Do you think that colonial domination and exploitaion is Africa's fault, is the slave trade a consequense of Africa's actions? Are we responsible for the inequalities associatated with the current global economic inbalance? A system that permits goods and capital to move freely while restricting the most important factor of production-labour?

When condition warrants throughout history, people move out from bondage to freedom; Europeans moved out of europe to America, Australia, New Zealand, South Africa etc and now the same ancestors of the incredible rate of world migration are putting barriers up for others. I am sure there are many other areas to look into to see that Africans would have been better off then and now without European incursion.

Name: Chris
Location: Denmark

Dear Kofi Dakwa, to explain all I would like to say right here in this "little" square for comments seems like an impossible task, but I would like to explain a few points:

1. First of all, if we are going to be able to help people anywhere in the world, we cannot let the help/aid go through corrupt leaders.
2. We have to make a bigger effort in drilling for water, as well as recycling sea water into fresh water, so growing your own food is possible. Not only looking for oil and thinking about profit that most of the time ends outside the nation and away from the people that really need the money and the help.
3. We have to help people to help themselves and show them that it pays to pitch in and do something, both for themselves, their family, their fellow man, as well as their country.

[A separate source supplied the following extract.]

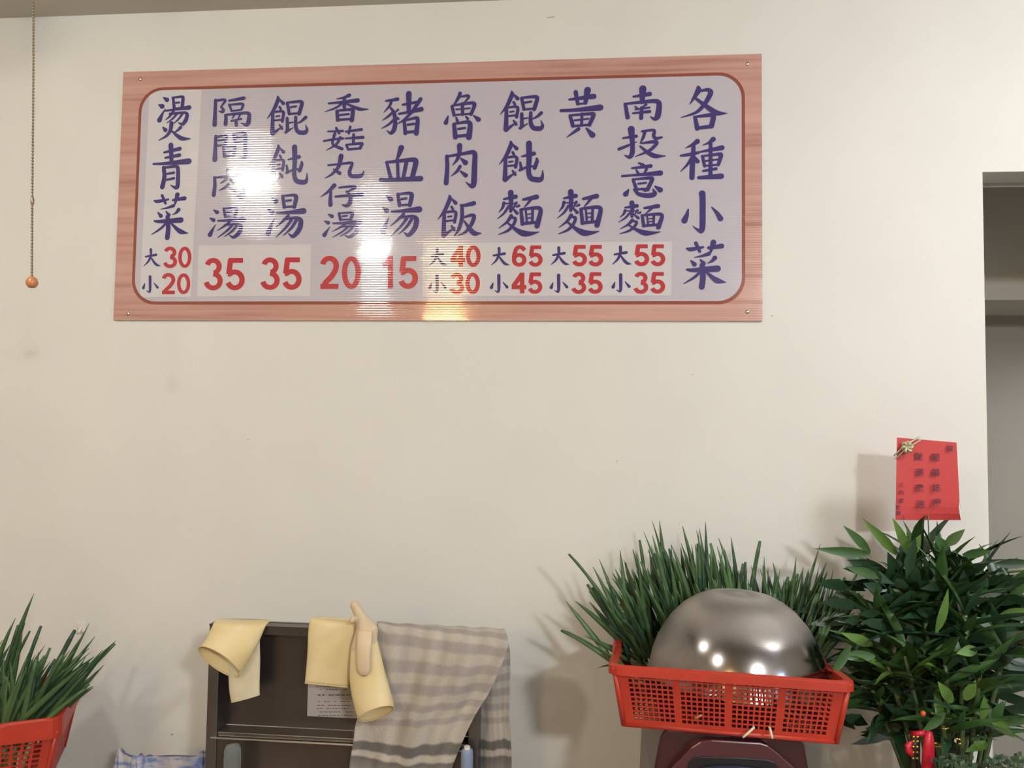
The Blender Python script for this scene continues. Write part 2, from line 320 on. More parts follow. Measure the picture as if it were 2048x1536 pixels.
defg('南', *E, '1667,245,32 1660,380,19;1572,325,10 1738,298,20;1488,402,15 1512,538,19;1480,400,10 1795,365,18 1840,388,23 1822,530,27 1790,560,16 1745,530,4;1590,428,8 1615,450,10;1700,405,12 1660,440,6;1590,457,8 1735,437,9;1567,495,9 1738,477,14;1655,440,15 1650,545,18')
defg('投', *E, '1465,750,9 1600,730,15;1548,658,30 1562,800,19 1562,900,22 1537,950,18 1480,925,4;1425,862,14 1500,832,13 1605,788,4;1690,680,14 1670,750,13 1640,802,4;1660,680,10 1770,665,12 1790,675,14 1775,730,15 1800,757,15 1860,742,10;1652,803,8 1795,783,16 1818,800,15 1740,880,15 1588,939,3;1640,833,8 1720,900,17 1790,937,22 1900,932,3')
defg('意', *E, '1628,1005,9 1670,1027,16;1555,1058,9 1748,1035,17;1600,1075,8 1620,1112,13;1705,1068,13 1680,1112,8;1455,1138,10 1600,1127,11 1848,1107,23;1568,1175,13 1605,1282,15;1565,1172,9 1755,1155,15 1768,1168,18 1715,1278,17;1620,1217,9 1700,1207,9;1605,1275,10 1715,1267,10;1522,1278,7 1493,1322,24;1575,1275,8 1620,1325,17 1720,1342,21 1798,1325,22 1770,1268,4;1655,1268,9 1692,1290,11;1793,1243,7 1845,1280,24')
defg('各', *GG, '955,385,16 960,412,26 912,490,15 868,558,3;965,422,10 1055,405,17 1090,432,23 1040,530,19 950,640,15 778,693,3;935,502,12 1040,580,19 1140,650,25 1248,650,3;922,690,15 945,805,20;915,687,10 1095,663,18 1115,680,22 1090,780,22;945,802,15 1095,782,17')
defg('種', *GG, '945,937,23 900,970,15 823,1006,3;775,1083,9 860,1072,16 955,1052,13;907,990,17 897,1150,22 890,1308,22;890,1090,10 850,1170,13 773,1246,3;925,1100,8 948,1142,18;1108,915,22 1070,950,13 1000,976,3;970,1045,8 1198,1002,22;998,1090,13 1020,1190,13;990,1087,8 1180,1065,16 1192,1078,18 1160,1175,15;1030,1137,8 1150,1122,8;1020,1188,8 1160,1175,9;1082,960,15 1080,1300,17;1005,1240,10 1138,1217,13;960,1308,14 1190,1293,24')
defg('小', *H, '995,88,28 1000,120,25 1000,440,25 985,480,20 940,455,10 898,420,3;852,250,6 838,310,18 813,366,26;1093,228,5 1150,290,17 1183,345,24')
defg('大', *H, '98,712,9 218,692,13;158,635,14 160,700,12 130,765,11 76,813,3;165,730,8 200,780,13 230,805,13 268,810,3')
defg('小s', *H, '160,920,15 162,1060,14 155,1095,10 118,1075,3;100,998,5 83,1045,15;205,990,4 247,1040,13')
def smoothline(p):
    for _ in range(2):
        q = [p[0]]
        for a, b in zip(p, p[1:]):
            q.append(tuple(x*.8+y*.2 for x, y in zip(a, b))); q.append(tuple(x*.2+y*.8 for x, y in zip(a, b)))
        q.append(p[-1]); p = q
    return p
def strokes_mesh(name, strokes, y, m, parent, tf=lambda u, v: S(u, v), ks=1.0):
    mb = MB(); k0 = .00138*1.2*ks; y0 = y
    for st in strokes:
        pts = []
        for u, v, r in smoothline(st) if len(st) > 2 else st:
            x, z = tf(u, v); pts.append((x, z, r*k0))
        for i, (x, z, r) in enumerate(pts):
            n = 10 if i in (0, len(pts)-1) else 8; y -= 3e-6
            mb.add([(x+r*math.cos(2*PI*k/n+.4), y, z+r*math.sin(2*PI*k/n+.4)) for k in range(n)], [tuple(range(n))])
            if i:
                x1, z1, r1 = pts[i-1]; dx, dz = x-x1, z-z1; L = math.hypot(dx, dz) or 1; nx, nz = -dz/L, dx/L; y -= 3e-6
                mb.add([(x1+nx*r1, y, z1+nz*r1), (x1-nx*r1, y, z1-nz*r1), (x-nx*r, y, z-nz*r), (x+nx*r, y, z+nz*r)], [(0, 1, 2, 3)])
    return mb.build(name, m, parent, facing=True)
def bb(st):
    us = [(p[0]-p[2], p[0]+p[2], p[1]-p[2], p[1]+p[2]) for s in st for p in s]
    return min(a[0] for a in us), min(a[2] for a in us), max(a[1] for a in us), max(a[3] for a in us)
YI = YB-.0009
def glyph(ch, box_=None, crop=None, name='character'):
    st = G[ch]
    if box_:
        o = crop; t = [box_[0]/5.12+o[0], box_[1]/5.12+o[1], box_[2]/5.12+o[0], box_[3]/5.12+o[1]]
        a = bb(st); sx = (t[2]-t[0])/(a[2]-a[0]); sz = (t[3]-t[1])/(a[3]-a[1]); k = (sx+sz)/2
        st = [[(t[0]+(u-a[0])*sx, t[1]+(v-a[1])*sz, r*k) for u, v, r in s] for s in st]
    strokes_mesh(name, st, YI, M['ink'], board)
for c in '燙青菜隔間香菇丸仔豬血湯魯肉飯餛飩麵黃南投意各種小': glyph(c)
glyph('大'); glyph('小s')
for c, b_, o_ in (('肉', (1040, 1220, 1400, 1525), A), ('湯', (1000, 225, 1395, 555), A2), ('餛', (1605, 470, 2035, 880), A), ('飩', (1615, 968, 2030, 1382), A),
                  ('湯', (1595, 88, 2010, 555), A2), ('湯', (225, 275, 640, 550), B2), ('麵', (790, 45, 1262, 522), F), ('麵', (1415, 165, 1890, 515), F),
                  ('菜', (800, 565, 1240, 1068), H), ('大', (345, 648, 520, 835), A2), ('大', (1325, 640, 1512, 828), B2), ('大', (115, 635, 302, 825), F), ('大', (725, 630, 915, 822), F),
                  ('小s', (330, 925, 500, 1110), A2), ('小s', (1315, 915, 1500, 1112), B2), ('小s', (103, 912, 290, 1110), F), ('小s', (715, 910, 903, 1110), F)):
    glyph(c, b_, o_)
# prices: bold digits as outlined ribbons with square ends, in a unit box (0..1, y down)
def arc(cx, cy, rx, ry, a0, a1, n=14):
    return [(cx+rx*math.cos(math.radians(a0+(a1-a0)*k/n)), cy+ry*math.sin(math.radians(a0+(a1-a0)*k/n))) for k in range(n+1)]
W = .115   # half stroke in x units
DIG = {'0': [arc(.5, .5, .385, .42, 0, 360, 32)],
       '1': [[(.72, 0), (.72, 1)], [(.72, .08), (.5, .22), (.25, .30)]],
       '2': [arc(.5, .30, .36, .23, 192, 372, 16)+[(.80, .45), (.62, .62), (.32, .80), (.17, .93)], [(.03, .93), (.97, .93)]],
       '3': [arc(.48, .27, .33, .19, 195, 445, 16), arc(.48, .71, .385, .215, 270, 530, 18)],
       '4': [[(.72, 0), (.72, 1)], [(.03, .70), (1, .70)], [(.72, .06), (.12, .68)]],
       '5': [[(.16, .075), (.93, .075)], [(.27, .04), (.17, .50)], [(.14, .49)]+arc(.49, .675, .385, .245, 225, 520, 20)],
       '6': [[(.90, .23)]+arc(.55, .30, .33, .225, 322, 215, 10)+[(.16, .42), (.125, .60)], arc(.5, .685, .37, .235, 0, 360, 28)]}
def digit(ch, x0, y0, x1, y1, crop):
    mb = MB(); hw = .138*(x1-x0)/5.12*.00138*1.0
    for si, st in enumerate(DIG[ch]):
        pts = [S(crop[0]+(x0+(x1-x0)*a)/5.12, crop[1]+(y0+(y1-y0)*b)/5.12) for a, b in st]
        L, Rr = [], []
        closed = len(st) > 20 and abs(st[0][0]-st[-1][0]) < 1e-6
        for i, p in enumerate(pts):
            a = pts[i-1] if i else (pts[-2] if closed else p); b = pts[i+1] if i < len(pts)-1 else (pts[1] if closed else p)
            dx, dz = b[0]-a[0], b[1]-a[1]; l = math.hypot(dx, dz) or 1; nx, nz = -dz/l, dx/l
            # vertical strokes a little heavier than horizontal ones
            h = hw*(1.0+.12*abs(nx))
            yy_ = YI-si*4e-5-i*4e-7; L.append((p[0]+nx*h, yy_, p[1]+nz*h)); Rr.append((p[0]-nx*h, yy_, p[1]-nz*h))
        n = len(pts); mb.add(L+Rr, [(i, i+1, n+i+1, n+i) for i in range(n-1)])
    mb.build('digit', M['red_ink'], board, facing=True)
for s in ('3 550 632 688 850 A2|0 703 632 832 850 A2|2 530 905 670 1115 A2|0 690 905 820 1118 A2|3 968 745 1155 1080 A2|5 1185 748 1378 1080 A2|3 1548 740 1738 1075 A2|5 1768 742 1960 1075 A2|'
          '2 205 728 400 1062 B2|0 435 728 618 1068 B2|1 800 728 975 1058 B2|5 1012 728 1205 1065 B2|4 1538 622 1690 835 B2|0 1705 622 1845 838 B2|3 1538 902 1678 1115 B2|0 1700 900 1838 1115 B2|'
          '6 330 620 473 835 F|5 498 622 638 835 F|4 320 898 475 1110 F|5 492 900 635 1112 F|5 945 618 1092 832 F|5 1110 618 1258 832 F|3 942 895 1085 1112 F|5 1107 897 1252 1112 F|'
          '5 1580 612 1728 830 F|5 1748 612 1893 830 F|3 1578 892 1720 1112 F|5 1745 895 1892 1110 F').split('|'):
    c, *q = s.split(); digit(c, *map(float, q[:4]), {'A2': A2, 'B2': B2, 'F': F}[q[4]])
for u, v in ((280.5, 158), (1495, 127.5), (1495, 623.5), (256, 627.5)):
    x, z = S(u, v)
    s_ = MB().sphere((x, -.0078, z), .0058, 12, 6, (1, .5, 1)); s_.build('screw', M['screw'], board, smooth=True)
for u, v in ((1065, 123), (1119, 121.5)):
    p = P(u, v, -.004)
    t = MB().tube([p+Vector((-.006, 0, -.002)), p+Vector((0, 0, .003)), p+Vector((.006, 0, -.002))], .002, 6)
    tag(t.build('nail', M['scuff']), 'small bent dark nail on the %s above the board edge' % ('left' if u < 1100 else 'right'), 'nail', 'nails above the menu board')
for u0, v0, u1, v1, r in ((1094, 35, 1110, 33.5, .0009), (1232, 922, 1234, 923, .0013), (495, 879, 497, 879, .0013), (1543, 631, 1545, 632, .0013), (1384, 749, 1386, 749, .001), (342, 1470, 347, 1468, .0016)):
    p, q = P(u0, v0, -.0003), P(u1, v1, -.0003)
    MB().tube([p, q], r, 5).build('scuff_mark', M['scuff'], WALL)
# ------------------------------------------------------------------ counter that everything stands on (below the frame)
CT = .30
M['counter'] = mat('steel_counter', (.45, .44, .42), .3, metal=.9)
c = thing('counter', (-.2, -.45, FLOOR), 'long stainless steel counter along the wall under all the kitchen things', 'counter')
box('worktop', M['counter'], -2.0, 1.03, -.80, -.01, CT-.04, CT, c, .004)
for x in (-1.95, .98):
    for y in (-.76, -.06): box('leg', M['counter'], x-.02, x+.02, y-.02, y+.02, FLOOR, CT-.04, c)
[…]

As long as people are only thinking about their own profit and want to do as little as possible, it seems like an impossible mission, but together and with prayer -- I know all things are possible.

Name: Maiwada Zubairu
Location: Nigeria

Mr Dakwa and I share the same profession, although I am an ex-banker.

If only Mr Dakwa could reflect back on history, he should share the blame disproportionately between the West and Africa.

Over the last 40-50 years the West should take the blame for underdevelopment in Africa 60% percent of the time.

In today's inter-connected world, the West should be blamed between 20-40% of the time. This is because after more than 50 years of development intervention, the West, with its counterpart donor agencies, has now openly admitted that it should have paid greater attention to institutional capacity building, a very critical precondition for development in Africa.